I remember my parents telling me as I was growing up that no matter how much you love your job, there always will be parts of it you don’t like.

I experienced both ends of the love-hate spectrum last week.

On the “don’t like “end was an assignment for all the newsroom staff to make a bunch of confirmation calls for a “Best of Kearney” advertising section that has well over 100 categories. It took time away from my more enjoyable tasks of writing stories and taking photos.

And then Thursday arrived.

First, a good column idea had fallen in my lap, making that morning project go well. Then I had an opportunity to do some sandhill crane watching on my way to the National Audubon Society’s Rowe Sanctuary along the Platte River southeast of Kearney.

We’re blessed to have in our backyard one of the world’s greatest wildlife migration events.
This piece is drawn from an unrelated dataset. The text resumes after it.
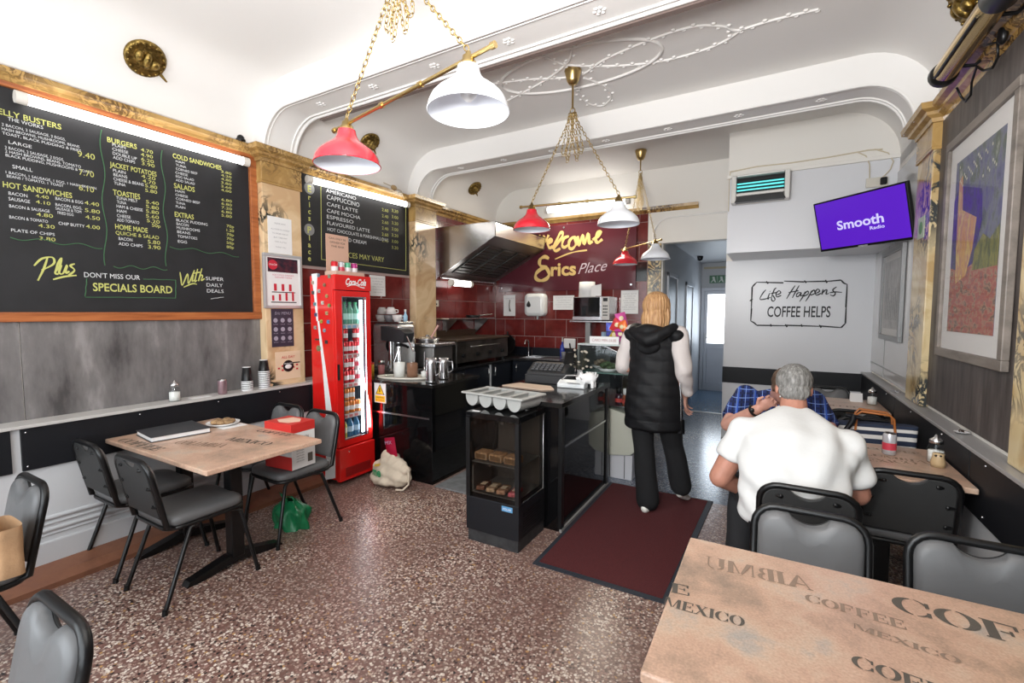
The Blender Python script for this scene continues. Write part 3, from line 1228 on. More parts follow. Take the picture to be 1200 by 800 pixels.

An estimated 600,000 sandhill cranes stop in the Central Platte Valley for about six weeks of late winter-early spring to rest on the river sandbars and feed in adjacent meadows and harvested cornfields halfway along in their travels from south Texas and Mexico wintering grounds to breeding areas in northern Canada, Alaska and Siberia.

This is the world’s largest gathering of cranes.

I took a few photos Thursday afternoon on my way to Rowe Sanctuary to interview one of the longtime volunteers for a Hub Monday Profile. I got one good one of cranes flying, but I hope to get better shots this coming Saturday when I’ll be in a Fort Kearny blind in a cornfield, hopefully surrounded by cranes.


I told my interview subject Thursday that I would follow him on his evening blind tour at least to get a photo of him leading Rowe visitors there, and might stay to watch the cranes come to the river to roost on sandbars overnight depending on the blind he was assigned.

His tour was in the far west blind, which generally is the best for a good sandhill crane show. But you just never know. As much as I’d like to orchestrate the locations and actions of cranes and other wildlife I want to photograph, I know that’s impossible.

The big show started with a fabulous Nebraska sunset. It just kept getting better and wave after wave of cranes decided the sandbars outside our blind were the place they wanted to sleep Thursday night.


The sights and sounds were fabulous. Words, photos or even a combination can’t do them justice. I was in awe mostly because I had never had that one great crane watching experience at Rowe Sanctuary.

Just the Saturday before, I was in the far east blind doing a story about Metropolitan State University at Denver journalism students gathering information for a writing project and documentary about cranes and their habitat. Not one bird landed near us that night.

I’ve had other times in the blinds when there have been beautiful sunsets and flying cranes, but nothing even remotely as magical as what I saw Thursday night.


I’m getting up early tomorrow to join a group of North American travel writers going to a Rowe Blind at sunrise. It is supposed to be a cloudy morning, so the best outcome will be that the cranes stay settled on the sandbars until the sunlight allows for photos.

I won’t be too disappointed if that doesn’t happen. It seems greedy to expect another great crane experience so soon.

However, I’ll still hope for a beautiful morning next Saturday. My NPW friend Judy Nelson of Lincoln and I will be in that cornfield blind and keeping our fingers crossed that it is the place where some amazing, dancing sandhill cranes also want to be.